Due to what has become the typical schedule for posting here, I note that the anniversary of Hammerfall 3.0 occurred this past Wednesday, 11 December.
In general I do not specifically mark my three Hammerfalls (other than my failure at The Firm of course, which resulted in the firing of myself by myself and gave us the Annual Day of Failure every 02 August) as I found for such things that maudlin recollections of the events year after year is neither good practice nor a good use of time. Given the fact that it was the first anniversary though, there is likely no harm in just reflecting for a bit.
If I had to look at the year since that event, I think the hallmark would be "change" - change in ways that I could not have imagined on the 10th of December last year. Life is like that sometimes, month or years where nothing changes at all and then - suddenly - the world seems to shift out from under one's feet.

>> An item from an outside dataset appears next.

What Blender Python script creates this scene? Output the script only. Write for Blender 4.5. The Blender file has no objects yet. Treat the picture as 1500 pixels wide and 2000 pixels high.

One thing that strikes me in a dark humour sort of way is that this was the sort of thing that I had been asking for, in a backhanded sort of way. We had wanted to move closer to Old Home and had made a passive go of it through occasionally looking for a job, but was always somewhat hampered by the fact that we had commitments (largely Na Clann, to make sure they got through school). Suddenly, dramatically, we were given the ability to relocate - might I say "pushed" - in a way that was both unexpected and for which we had to pay nothing. But it was only after going through all the possibilities of either finding on-site work or remote work in New Home that this happened - in a real sense, at the end of the rope.
The second major thing that strikes me is the fact that in almost every way, my life was upended.
I have written on this before, but the fact was that I had a very well developed schedule in New Home. I had my activities and my participations and - for a time - a second job at Produce (A)Isle, with every day mapped out to the activity. I had no "free time" to explore new things or do something different because my schedule was so full. Miraculously with the move, all of that was instantly cleared away (but with a twist of course; for example the ability to still train at a dojo in my martial arts style or have an ability to engage with other rabbit rescue organizations).
The third thing that comes to mind is simply the evidence of God's hand in this.
It has been evident in every Hammerfall I have experienced: In the first Hammerfall, we were relocated at the company's expense and I started the month before we would have had serious financial difficulties. For Hammerfall 2.0 I had plenty of warning and was provided with a job within six weeks of my departure. For Hammerfall 3.0 - which to be fair was no longer in duration than the first Hammerfall - we again were relocated at the company's expense and started with an income not too far before it was truly needed.
If , to the Christian, these sorts of provision do not blatantly show the hand of God, I have no idea what does.
Change is never easy, and sometimes the change we need to make is the hardest of all because we become comfortable and ensconced in our daily lives. It is at times like that, it seems, that God can move most readily and effectively simply because, with the stripping out of all the security and sameness of what we have known, we have nothing but Him to rely on to make a way.
And He does indeed make a way, if it is not the way that we always anticipate.